### REQUEST
Everything from the opening line of the records below through the line with "return link(name, me, mat, parent)" must be duplicated exactly, pictures left out.

(Scene modeling code data)
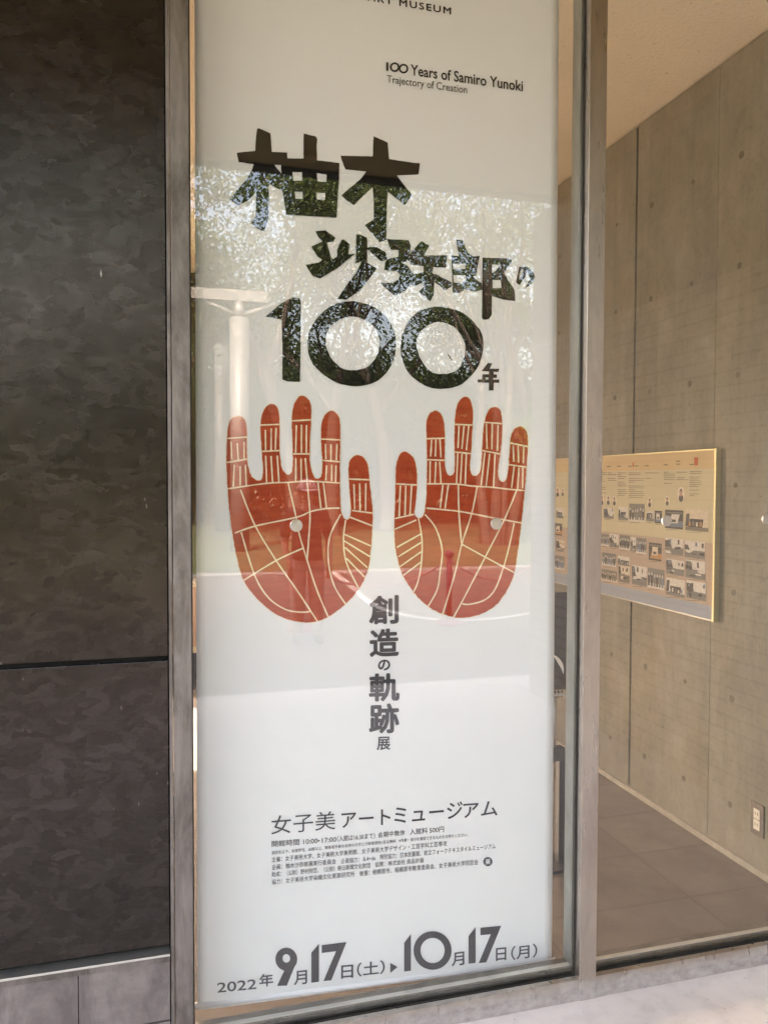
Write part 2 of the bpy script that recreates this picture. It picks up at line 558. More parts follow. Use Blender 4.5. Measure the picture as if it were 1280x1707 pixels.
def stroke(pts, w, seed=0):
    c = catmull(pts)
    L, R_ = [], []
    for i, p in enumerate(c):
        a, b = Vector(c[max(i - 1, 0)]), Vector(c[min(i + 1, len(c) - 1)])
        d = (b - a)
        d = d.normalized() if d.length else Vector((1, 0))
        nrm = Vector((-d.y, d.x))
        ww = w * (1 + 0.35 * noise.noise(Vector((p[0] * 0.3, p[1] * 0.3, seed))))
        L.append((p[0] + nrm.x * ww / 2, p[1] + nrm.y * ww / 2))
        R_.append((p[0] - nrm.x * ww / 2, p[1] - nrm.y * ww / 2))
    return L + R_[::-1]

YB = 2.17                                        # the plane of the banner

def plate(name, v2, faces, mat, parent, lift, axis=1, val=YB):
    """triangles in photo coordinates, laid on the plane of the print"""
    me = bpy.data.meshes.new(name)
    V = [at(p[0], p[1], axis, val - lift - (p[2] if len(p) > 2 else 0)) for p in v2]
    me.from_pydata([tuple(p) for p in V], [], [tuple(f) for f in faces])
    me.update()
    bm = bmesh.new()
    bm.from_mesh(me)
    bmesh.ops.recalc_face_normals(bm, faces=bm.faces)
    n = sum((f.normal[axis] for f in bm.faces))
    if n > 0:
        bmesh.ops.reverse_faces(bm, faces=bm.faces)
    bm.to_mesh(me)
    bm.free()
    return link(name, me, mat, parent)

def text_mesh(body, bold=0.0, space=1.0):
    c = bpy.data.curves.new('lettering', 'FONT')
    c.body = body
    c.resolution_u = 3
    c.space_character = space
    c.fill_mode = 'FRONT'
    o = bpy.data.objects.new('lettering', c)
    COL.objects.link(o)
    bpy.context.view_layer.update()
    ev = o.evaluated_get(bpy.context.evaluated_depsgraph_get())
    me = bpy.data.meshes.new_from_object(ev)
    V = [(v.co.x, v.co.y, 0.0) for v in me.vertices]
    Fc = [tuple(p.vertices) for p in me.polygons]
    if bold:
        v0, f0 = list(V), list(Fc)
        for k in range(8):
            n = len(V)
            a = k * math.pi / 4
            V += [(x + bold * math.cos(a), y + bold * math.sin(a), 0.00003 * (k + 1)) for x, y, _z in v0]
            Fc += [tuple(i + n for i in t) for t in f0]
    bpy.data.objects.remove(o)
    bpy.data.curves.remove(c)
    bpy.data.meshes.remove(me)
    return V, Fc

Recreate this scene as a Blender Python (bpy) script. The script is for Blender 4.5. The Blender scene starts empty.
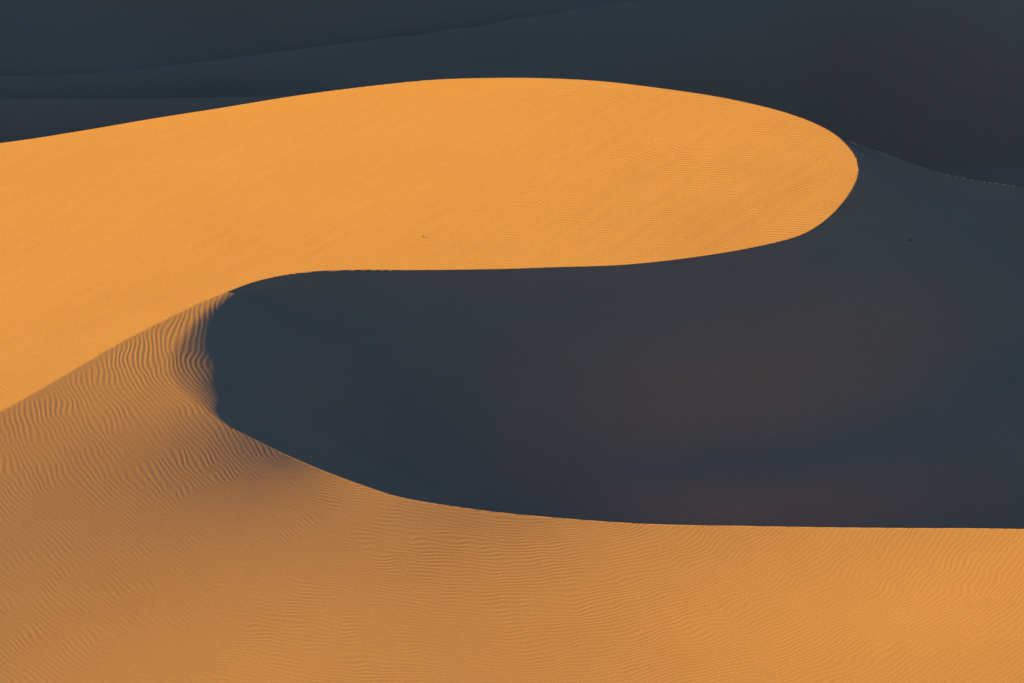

### REPLY TO THE EXERCISE
Write part 2 of the bpy script that recreates this picture. It picks up at line 558. More parts follow. Use Blender 4.5. Measure the picture as if it were 1280x1707 pixels.
def stroke(pts, w, seed=0):
    c = catmull(pts)
    L, R_ = [], []
    for i, p in enumerate(c):
        a, b = Vector(c[max(i - 1, 0)]), Vector(c[min(i + 1, len(c) - 1)])
        d = (b - a)
        d = d.normalized() if d.length else Vector((1, 0))
        nrm = Vector((-d.y, d.x))
        ww = w * (1 + 0.35 * noise.noise(Vector((p[0] * 0.3, p[1] * 0.3, seed))))
        L.append((p[0] + nrm.x * ww / 2, p[1] + nrm.y * ww / 2))
        R_.append((p[0] - nrm.x * ww / 2, p[1] - nrm.y * ww / 2))
    return L + R_[::-1]

YB = 2.17                                        # the plane of the banner

def plate(name, v2, faces, mat, parent, lift, axis=1, val=YB):
    """triangles in photo coordinates, laid on the plane of the print"""
    me = bpy.data.meshes.new(name)
    V = [at(p[0], p[1], axis, val - lift - (p[2] if len(p) > 2 else 0)) for p in v2]
    me.from_pydata([tuple(p) for p in V], [], [tuple(f) for f in faces])
    me.update()
    bm = bmesh.new()
    bm.from_mesh(me)
    bmesh.ops.recalc_face_normals(bm, faces=bm.faces)
    n = sum((f.normal[axis] for f in bm.faces))
    if n > 0:
        bmesh.ops.reverse_faces(bm, faces=bm.faces)
    bm.to_mesh(me)
    bm.free()
    return link(name, me, mat, parent)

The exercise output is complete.